_What is expected:_ Lines containing the word "Write" are to be located and copied.

_Material to process:_

+ + + + +

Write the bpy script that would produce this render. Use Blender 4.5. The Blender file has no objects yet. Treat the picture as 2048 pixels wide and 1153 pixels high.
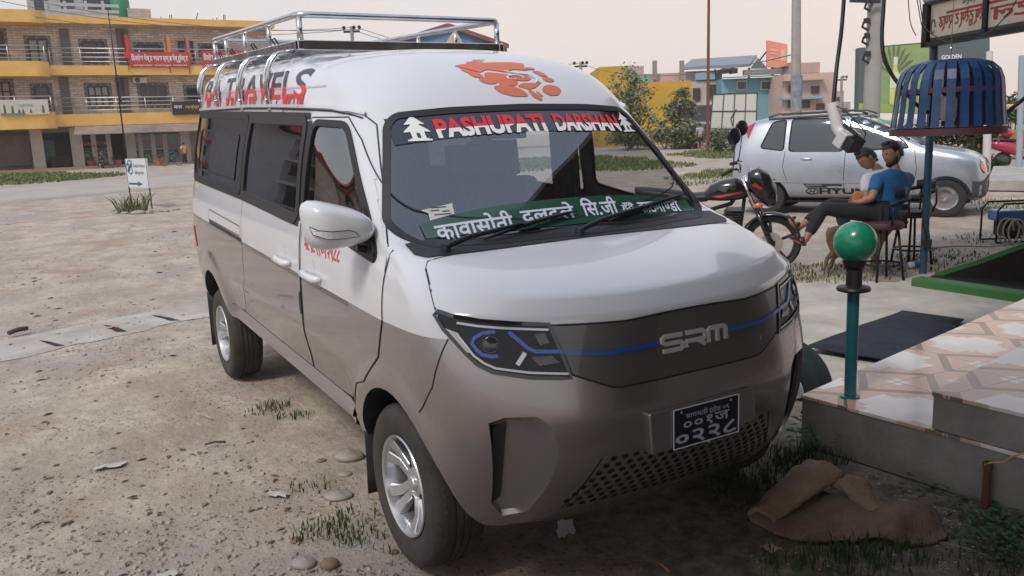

+ + + + +

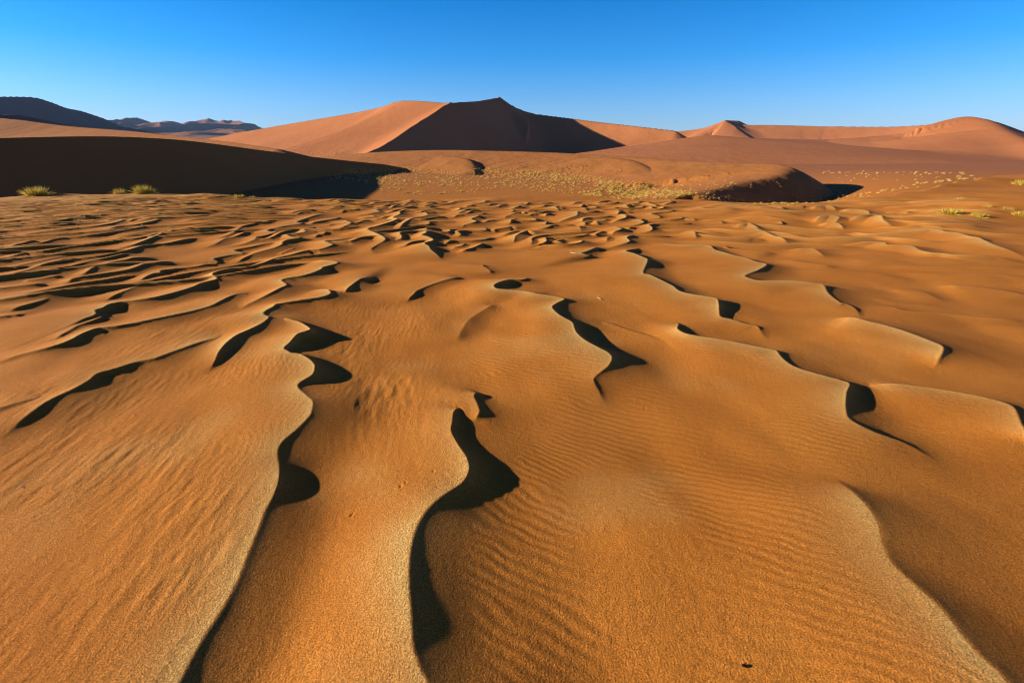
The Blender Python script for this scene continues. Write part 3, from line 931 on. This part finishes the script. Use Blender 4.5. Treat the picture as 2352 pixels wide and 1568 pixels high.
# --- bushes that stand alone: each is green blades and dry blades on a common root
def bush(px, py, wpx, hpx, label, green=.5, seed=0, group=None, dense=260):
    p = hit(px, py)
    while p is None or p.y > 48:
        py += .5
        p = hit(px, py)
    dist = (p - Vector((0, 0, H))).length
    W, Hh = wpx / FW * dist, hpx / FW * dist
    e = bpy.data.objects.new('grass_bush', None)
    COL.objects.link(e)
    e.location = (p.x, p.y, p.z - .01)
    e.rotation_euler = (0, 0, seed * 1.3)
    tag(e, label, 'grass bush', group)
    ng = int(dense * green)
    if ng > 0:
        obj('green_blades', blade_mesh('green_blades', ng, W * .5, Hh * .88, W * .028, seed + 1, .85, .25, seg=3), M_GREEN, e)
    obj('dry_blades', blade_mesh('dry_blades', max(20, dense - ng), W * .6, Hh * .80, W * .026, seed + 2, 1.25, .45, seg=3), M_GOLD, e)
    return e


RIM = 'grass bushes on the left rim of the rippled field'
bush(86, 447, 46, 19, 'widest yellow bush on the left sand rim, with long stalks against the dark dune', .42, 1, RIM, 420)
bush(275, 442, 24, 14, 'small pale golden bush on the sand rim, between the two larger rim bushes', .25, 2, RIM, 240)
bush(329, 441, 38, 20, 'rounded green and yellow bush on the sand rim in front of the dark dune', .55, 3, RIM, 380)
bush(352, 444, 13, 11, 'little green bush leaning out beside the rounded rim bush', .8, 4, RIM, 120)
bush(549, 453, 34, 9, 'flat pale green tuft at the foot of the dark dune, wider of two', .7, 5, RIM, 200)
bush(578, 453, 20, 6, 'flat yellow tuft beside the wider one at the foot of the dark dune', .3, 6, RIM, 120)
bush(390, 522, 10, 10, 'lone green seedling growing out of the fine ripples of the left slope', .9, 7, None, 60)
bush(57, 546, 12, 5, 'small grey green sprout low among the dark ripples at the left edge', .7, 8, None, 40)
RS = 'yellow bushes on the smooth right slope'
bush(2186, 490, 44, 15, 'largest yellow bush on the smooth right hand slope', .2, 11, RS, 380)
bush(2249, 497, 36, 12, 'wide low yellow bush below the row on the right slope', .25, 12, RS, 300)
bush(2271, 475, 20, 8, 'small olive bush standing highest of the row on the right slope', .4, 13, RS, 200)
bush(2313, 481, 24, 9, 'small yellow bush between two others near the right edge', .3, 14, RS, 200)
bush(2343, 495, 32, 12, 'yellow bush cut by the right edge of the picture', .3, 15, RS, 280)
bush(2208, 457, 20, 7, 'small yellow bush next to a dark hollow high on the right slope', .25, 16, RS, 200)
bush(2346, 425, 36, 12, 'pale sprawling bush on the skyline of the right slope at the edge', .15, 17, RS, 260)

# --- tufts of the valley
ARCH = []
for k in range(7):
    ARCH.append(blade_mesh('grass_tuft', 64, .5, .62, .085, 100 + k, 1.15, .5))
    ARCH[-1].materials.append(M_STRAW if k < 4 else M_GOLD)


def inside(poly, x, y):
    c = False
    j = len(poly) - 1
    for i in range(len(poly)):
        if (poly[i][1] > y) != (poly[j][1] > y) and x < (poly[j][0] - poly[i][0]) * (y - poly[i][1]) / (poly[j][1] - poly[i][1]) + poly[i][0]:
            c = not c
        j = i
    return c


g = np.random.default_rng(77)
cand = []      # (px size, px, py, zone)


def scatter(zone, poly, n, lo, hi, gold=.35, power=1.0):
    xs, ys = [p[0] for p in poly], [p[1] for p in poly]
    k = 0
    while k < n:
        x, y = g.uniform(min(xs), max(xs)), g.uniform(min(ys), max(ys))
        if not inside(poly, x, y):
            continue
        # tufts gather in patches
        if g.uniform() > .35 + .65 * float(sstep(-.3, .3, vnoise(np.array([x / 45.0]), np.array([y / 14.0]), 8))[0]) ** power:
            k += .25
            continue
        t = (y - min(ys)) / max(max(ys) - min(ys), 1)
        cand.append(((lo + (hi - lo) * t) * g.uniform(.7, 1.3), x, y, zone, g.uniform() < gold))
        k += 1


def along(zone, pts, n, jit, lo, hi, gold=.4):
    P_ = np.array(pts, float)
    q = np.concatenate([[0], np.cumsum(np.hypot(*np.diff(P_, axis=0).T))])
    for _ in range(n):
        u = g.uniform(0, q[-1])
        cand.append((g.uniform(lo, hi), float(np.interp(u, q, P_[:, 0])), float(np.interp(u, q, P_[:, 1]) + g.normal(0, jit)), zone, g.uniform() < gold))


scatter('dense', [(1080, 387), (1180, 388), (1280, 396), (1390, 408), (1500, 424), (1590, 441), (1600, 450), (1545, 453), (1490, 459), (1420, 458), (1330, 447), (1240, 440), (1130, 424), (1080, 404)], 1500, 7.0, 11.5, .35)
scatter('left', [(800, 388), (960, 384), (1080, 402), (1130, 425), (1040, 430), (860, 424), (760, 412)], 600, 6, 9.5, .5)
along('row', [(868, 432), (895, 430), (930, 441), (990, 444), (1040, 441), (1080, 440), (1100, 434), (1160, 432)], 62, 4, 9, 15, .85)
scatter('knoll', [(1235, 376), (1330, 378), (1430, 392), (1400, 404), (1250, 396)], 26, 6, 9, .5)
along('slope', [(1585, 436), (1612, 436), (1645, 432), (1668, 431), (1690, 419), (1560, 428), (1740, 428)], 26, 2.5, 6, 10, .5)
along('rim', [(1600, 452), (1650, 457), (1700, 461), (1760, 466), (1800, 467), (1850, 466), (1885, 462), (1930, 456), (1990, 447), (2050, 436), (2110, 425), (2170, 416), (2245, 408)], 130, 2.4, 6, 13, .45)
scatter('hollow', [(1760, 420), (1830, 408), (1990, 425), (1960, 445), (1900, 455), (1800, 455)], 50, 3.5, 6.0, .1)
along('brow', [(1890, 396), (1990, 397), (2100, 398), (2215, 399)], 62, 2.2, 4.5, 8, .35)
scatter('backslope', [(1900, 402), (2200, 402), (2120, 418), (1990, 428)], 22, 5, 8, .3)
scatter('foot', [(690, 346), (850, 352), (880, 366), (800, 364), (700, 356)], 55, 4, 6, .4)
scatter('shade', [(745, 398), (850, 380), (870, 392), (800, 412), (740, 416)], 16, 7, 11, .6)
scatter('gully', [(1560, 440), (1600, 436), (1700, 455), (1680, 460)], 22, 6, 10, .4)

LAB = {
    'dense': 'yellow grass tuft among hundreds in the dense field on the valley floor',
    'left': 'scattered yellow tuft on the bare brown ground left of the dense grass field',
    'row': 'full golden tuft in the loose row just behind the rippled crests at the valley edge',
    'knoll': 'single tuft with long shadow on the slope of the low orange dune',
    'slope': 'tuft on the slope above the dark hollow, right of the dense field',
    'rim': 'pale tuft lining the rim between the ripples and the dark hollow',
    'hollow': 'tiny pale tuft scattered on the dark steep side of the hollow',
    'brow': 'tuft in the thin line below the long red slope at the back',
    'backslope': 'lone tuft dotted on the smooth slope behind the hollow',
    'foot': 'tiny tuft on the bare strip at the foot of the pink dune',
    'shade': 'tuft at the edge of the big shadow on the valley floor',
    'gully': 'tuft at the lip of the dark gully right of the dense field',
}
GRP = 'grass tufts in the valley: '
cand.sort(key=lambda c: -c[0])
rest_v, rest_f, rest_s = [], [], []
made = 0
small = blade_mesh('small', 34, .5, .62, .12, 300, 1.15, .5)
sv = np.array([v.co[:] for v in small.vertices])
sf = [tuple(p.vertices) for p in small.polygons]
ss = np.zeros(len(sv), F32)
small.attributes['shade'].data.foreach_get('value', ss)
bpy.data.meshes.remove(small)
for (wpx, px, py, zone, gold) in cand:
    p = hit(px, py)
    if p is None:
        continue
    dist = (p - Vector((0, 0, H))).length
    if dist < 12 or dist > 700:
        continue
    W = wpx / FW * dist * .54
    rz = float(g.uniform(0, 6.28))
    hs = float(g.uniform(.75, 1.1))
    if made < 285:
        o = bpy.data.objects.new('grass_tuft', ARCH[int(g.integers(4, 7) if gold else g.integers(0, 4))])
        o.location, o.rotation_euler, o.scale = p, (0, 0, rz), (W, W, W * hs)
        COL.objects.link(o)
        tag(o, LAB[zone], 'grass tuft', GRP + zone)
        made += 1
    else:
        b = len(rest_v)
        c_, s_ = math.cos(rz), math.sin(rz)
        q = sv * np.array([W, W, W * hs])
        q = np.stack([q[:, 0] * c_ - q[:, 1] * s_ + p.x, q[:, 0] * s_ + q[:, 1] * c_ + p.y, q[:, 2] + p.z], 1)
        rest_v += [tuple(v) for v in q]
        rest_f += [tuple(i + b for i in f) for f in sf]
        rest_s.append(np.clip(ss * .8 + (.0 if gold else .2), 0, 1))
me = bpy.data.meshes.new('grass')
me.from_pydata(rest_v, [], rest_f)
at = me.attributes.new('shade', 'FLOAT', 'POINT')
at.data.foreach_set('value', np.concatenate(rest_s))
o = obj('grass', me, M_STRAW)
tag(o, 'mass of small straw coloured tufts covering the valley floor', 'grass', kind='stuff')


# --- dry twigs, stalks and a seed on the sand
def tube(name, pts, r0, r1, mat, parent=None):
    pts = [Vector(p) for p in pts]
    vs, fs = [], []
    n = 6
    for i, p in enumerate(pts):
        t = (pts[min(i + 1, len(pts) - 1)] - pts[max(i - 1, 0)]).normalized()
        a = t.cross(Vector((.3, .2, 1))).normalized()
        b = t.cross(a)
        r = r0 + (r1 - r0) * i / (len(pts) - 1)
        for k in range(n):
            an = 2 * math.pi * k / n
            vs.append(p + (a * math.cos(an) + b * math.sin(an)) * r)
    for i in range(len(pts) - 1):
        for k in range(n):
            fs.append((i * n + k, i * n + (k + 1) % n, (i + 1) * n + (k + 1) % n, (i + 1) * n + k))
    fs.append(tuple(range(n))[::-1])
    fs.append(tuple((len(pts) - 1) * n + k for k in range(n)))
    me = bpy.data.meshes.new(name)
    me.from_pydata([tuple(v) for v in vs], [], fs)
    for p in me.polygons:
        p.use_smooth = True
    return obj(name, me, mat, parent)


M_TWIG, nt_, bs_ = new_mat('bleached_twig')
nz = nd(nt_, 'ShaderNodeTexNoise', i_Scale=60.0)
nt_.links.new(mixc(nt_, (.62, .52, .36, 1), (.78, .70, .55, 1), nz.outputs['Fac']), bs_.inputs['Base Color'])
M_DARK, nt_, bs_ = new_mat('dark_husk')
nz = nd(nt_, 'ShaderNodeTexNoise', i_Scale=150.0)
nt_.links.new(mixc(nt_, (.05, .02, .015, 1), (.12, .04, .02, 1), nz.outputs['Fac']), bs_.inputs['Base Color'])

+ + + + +

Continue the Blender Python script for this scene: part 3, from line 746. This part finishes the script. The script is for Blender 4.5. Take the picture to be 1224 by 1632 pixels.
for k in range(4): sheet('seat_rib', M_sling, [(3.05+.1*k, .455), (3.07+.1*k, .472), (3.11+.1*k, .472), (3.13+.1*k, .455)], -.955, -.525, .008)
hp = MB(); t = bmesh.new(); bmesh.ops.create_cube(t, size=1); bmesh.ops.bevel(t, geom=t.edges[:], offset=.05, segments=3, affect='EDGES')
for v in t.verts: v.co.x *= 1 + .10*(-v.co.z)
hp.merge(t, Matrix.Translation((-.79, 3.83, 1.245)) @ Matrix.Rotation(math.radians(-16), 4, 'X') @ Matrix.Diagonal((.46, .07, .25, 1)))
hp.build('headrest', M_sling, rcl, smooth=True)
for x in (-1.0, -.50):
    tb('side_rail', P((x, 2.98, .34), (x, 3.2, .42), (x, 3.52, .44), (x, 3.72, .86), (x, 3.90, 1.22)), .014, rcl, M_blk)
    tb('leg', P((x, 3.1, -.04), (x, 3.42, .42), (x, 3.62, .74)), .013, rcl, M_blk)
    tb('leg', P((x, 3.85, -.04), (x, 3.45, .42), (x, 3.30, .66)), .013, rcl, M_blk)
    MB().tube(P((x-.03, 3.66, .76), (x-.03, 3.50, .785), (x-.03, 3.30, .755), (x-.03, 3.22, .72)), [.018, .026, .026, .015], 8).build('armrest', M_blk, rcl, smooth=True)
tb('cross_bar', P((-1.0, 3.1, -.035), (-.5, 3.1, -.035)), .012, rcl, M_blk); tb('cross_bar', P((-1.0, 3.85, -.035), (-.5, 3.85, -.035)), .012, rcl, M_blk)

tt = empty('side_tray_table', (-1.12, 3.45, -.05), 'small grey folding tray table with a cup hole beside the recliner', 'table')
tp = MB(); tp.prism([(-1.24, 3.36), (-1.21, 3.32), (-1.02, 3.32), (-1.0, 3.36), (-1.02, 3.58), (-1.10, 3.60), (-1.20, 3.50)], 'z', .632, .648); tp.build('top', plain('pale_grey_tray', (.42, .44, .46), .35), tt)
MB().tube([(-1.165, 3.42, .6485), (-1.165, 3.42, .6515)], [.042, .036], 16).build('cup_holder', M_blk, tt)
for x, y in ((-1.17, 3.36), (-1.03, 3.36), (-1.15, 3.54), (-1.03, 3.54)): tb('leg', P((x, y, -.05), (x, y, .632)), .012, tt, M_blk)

+ + + + +

_Right answer:_
Write the bpy script that would produce this render. Use Blender 4.5. The Blender file has no objects yet. Treat the picture as 2048 pixels wide and 1153 pixels high.
The Blender Python script for this scene continues. Write part 3, from line 931 on. This part finishes the script. Use Blender 4.5. Treat the picture as 2352 pixels wide and 1568 pixels high.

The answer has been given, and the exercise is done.